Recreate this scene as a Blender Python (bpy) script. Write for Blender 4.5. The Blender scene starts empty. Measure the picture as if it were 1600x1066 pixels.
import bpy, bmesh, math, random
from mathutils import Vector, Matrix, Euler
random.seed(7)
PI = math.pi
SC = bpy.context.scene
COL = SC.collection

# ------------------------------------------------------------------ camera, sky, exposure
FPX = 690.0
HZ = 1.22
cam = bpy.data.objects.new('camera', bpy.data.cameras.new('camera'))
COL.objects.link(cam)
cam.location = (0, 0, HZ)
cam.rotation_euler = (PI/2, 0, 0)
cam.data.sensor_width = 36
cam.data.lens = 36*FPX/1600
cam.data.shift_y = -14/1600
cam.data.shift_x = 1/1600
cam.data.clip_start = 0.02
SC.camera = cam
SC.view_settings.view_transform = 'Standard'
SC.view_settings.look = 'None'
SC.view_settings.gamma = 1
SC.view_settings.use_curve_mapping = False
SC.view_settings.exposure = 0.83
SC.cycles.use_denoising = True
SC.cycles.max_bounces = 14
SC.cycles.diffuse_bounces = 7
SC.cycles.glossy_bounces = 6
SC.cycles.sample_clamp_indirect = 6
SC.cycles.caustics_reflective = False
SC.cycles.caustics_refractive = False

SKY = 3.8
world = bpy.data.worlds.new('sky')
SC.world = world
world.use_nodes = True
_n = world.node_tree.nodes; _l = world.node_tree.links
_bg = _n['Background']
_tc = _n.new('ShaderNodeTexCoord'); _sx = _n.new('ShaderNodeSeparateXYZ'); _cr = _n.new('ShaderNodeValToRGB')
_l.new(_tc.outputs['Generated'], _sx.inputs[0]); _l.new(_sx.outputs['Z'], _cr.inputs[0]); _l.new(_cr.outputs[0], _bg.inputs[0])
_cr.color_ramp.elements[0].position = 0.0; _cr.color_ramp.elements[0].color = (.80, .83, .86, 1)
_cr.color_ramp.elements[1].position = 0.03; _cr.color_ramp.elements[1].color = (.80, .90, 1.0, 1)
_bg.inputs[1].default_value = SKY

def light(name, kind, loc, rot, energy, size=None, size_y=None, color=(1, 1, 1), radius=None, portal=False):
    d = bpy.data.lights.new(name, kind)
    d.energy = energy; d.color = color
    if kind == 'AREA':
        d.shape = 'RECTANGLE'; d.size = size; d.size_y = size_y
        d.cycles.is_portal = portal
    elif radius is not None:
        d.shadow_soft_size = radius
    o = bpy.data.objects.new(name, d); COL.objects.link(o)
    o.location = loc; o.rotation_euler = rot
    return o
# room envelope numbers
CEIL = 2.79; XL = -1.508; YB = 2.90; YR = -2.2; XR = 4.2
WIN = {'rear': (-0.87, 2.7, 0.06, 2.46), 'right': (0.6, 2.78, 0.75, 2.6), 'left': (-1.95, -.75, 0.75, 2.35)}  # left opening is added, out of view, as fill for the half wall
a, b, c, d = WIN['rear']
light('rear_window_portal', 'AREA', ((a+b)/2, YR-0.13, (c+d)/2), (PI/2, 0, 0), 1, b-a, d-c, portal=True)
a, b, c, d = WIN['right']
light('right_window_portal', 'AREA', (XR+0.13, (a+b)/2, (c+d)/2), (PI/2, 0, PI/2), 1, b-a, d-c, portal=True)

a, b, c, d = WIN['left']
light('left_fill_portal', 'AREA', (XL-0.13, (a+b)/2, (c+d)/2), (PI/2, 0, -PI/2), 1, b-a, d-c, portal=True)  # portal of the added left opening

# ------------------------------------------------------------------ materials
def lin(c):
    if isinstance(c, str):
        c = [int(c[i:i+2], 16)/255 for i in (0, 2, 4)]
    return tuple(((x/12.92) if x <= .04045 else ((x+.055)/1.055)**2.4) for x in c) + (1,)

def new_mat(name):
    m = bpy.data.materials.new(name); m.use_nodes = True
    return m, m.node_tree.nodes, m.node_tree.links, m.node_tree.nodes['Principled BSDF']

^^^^

▶ Given request
Copy out the listing above, line by line and exactly, from its first line to the line holding "COL = SC.collection", inclusive.

▶ Exercise answer
Recreate this scene as a Blender Python (bpy) script. Write for Blender 4.5. The Blender scene starts empty. Measure the picture as if it were 1600x1066 pixels.
import bpy, bmesh, math, random
from mathutils import Vector, Matrix, Euler
random.seed(7)
PI = math.pi
SC = bpy.context.scene
COL = SC.collection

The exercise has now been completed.